### Request
An exact copy of all the data is required, with pictures left out.

** Start Given material **

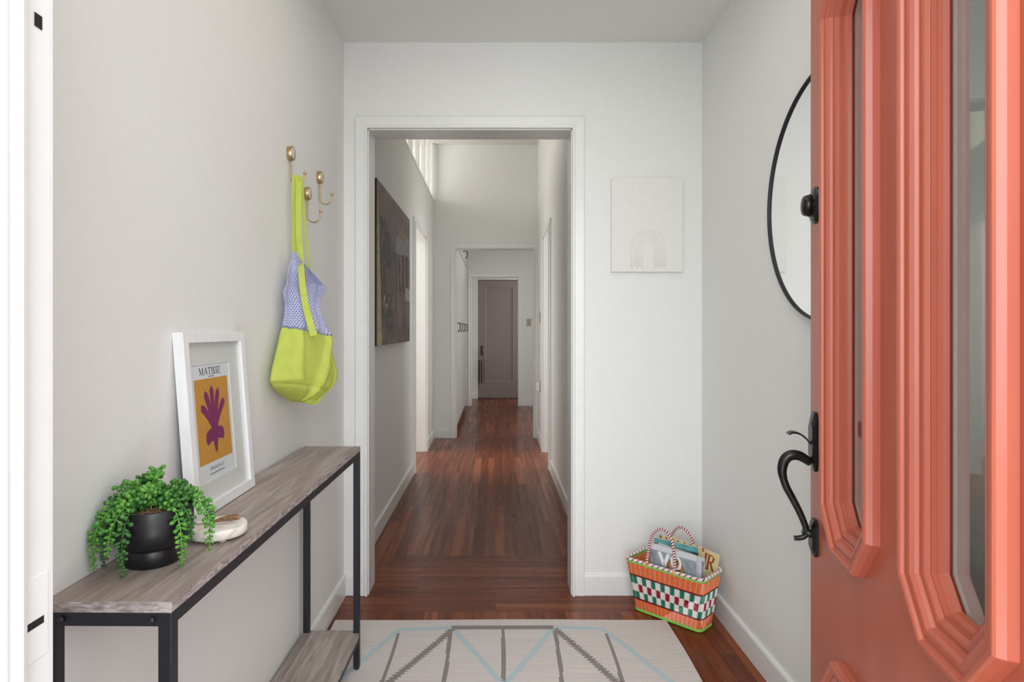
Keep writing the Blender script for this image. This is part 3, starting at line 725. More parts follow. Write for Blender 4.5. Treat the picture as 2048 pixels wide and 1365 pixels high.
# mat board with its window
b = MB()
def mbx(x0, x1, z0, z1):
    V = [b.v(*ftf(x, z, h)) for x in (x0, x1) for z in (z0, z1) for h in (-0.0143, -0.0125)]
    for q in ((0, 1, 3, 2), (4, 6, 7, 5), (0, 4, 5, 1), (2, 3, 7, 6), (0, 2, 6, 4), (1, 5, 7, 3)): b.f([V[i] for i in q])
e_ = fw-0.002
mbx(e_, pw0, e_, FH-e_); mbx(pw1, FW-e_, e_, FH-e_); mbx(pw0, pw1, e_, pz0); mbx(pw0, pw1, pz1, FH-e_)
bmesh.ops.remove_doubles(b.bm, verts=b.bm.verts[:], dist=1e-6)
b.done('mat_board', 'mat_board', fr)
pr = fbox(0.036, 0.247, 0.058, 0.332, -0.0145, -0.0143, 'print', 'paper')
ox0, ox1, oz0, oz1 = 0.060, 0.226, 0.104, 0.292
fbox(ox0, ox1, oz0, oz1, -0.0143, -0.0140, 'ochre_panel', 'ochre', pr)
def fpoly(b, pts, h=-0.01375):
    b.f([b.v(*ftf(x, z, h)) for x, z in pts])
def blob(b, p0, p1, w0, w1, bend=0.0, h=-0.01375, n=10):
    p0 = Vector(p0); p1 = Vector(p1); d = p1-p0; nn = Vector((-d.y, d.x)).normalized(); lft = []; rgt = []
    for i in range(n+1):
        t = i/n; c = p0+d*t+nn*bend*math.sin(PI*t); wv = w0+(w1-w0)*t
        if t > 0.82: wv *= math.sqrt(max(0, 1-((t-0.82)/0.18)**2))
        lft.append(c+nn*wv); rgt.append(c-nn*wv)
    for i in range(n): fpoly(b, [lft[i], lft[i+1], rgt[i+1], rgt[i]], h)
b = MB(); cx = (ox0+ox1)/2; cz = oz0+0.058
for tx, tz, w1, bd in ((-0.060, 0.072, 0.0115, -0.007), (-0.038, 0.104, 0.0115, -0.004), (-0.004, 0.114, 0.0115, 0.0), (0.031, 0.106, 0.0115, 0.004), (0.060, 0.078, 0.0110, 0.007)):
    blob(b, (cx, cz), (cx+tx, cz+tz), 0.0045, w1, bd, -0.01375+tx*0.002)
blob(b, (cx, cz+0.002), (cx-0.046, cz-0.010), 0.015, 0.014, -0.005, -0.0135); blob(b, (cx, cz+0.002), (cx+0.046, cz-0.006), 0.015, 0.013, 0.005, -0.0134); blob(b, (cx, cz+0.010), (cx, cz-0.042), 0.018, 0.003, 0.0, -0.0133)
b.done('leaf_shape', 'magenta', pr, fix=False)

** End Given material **

### Response to the task
Keep writing the Blender script for this image. This is part 3, starting at line 725. More parts follow. Write for Blender 4.5. Treat the picture as 2048 pixels wide and 1365 pixels high.
# mat board with its window
b = MB()
def mbx(x0, x1, z0, z1):
    V = [b.v(*ftf(x, z, h)) for x in (x0, x1) for z in (z0, z1) for h in (-0.0143, -0.0125)]
    for q in ((0, 1, 3, 2), (4, 6, 7, 5), (0, 4, 5, 1), (2, 3, 7, 6), (0, 2, 6, 4), (1, 5, 7, 3)): b.f([V[i] for i in q])
e_ = fw-0.002
mbx(e_, pw0, e_, FH-e_); mbx(pw1, FW-e_, e_, FH-e_); mbx(pw0, pw1, e_, pz0); mbx(pw0, pw1, pz1, FH-e_)
bmesh.ops.remove_doubles(b.bm, verts=b.bm.verts[:], dist=1e-6)
b.done('mat_board', 'mat_board', fr)
pr = fbox(0.036, 0.247, 0.058, 0.332, -0.0145, -0.0143, 'print', 'paper')
ox0, ox1, oz0, oz1 = 0.060, 0.226, 0.104, 0.292
fbox(ox0, ox1, oz0, oz1, -0.0143, -0.0140, 'ochre_panel', 'ochre', pr)
def fpoly(b, pts, h=-0.01375):
    b.f([b.v(*ftf(x, z, h)) for x, z in pts])
def blob(b, p0, p1, w0, w1, bend=0.0, h=-0.01375, n=10):
    p0 = Vector(p0); p1 = Vector(p1); d = p1-p0; nn = Vector((-d.y, d.x)).normalized(); lft = []; rgt = []
    for i in range(n+1):
        t = i/n; c = p0+d*t+nn*bend*math.sin(PI*t); wv = w0+(w1-w0)*t
        if t > 0.82: wv *= math.sqrt(max(0, 1-((t-0.82)/0.18)**2))
        lft.append(c+nn*wv); rgt.append(c-nn*wv)
    for i in range(n): fpoly(b, [lft[i], lft[i+1], rgt[i+1], rgt[i]], h)
b = MB(); cx = (ox0+ox1)/2; cz = oz0+0.058
for tx, tz, w1, bd in ((-0.060, 0.072, 0.0115, -0.007), (-0.038, 0.104, 0.0115, -0.004), (-0.004, 0.114, 0.0115, 0.0), (0.031, 0.106, 0.0115, 0.004), (0.060, 0.078, 0.0110, 0.007)):
    blob(b, (cx, cz), (cx+tx, cz+tz), 0.0045, w1, bd, -0.01375+tx*0.002)
blob(b, (cx, cz+0.002), (cx-0.046, cz-0.010), 0.015, 0.014, -0.005, -0.0135); blob(b, (cx, cz+0.002), (cx+0.046, cz-0.006), 0.015, 0.013, 0.005, -0.0134); blob(b, (cx, cz+0.010), (cx, cz-0.042), 0.018, 0.003, 0.0, -0.0133)
b.done('leaf_shape', 'magenta', pr, fix=False)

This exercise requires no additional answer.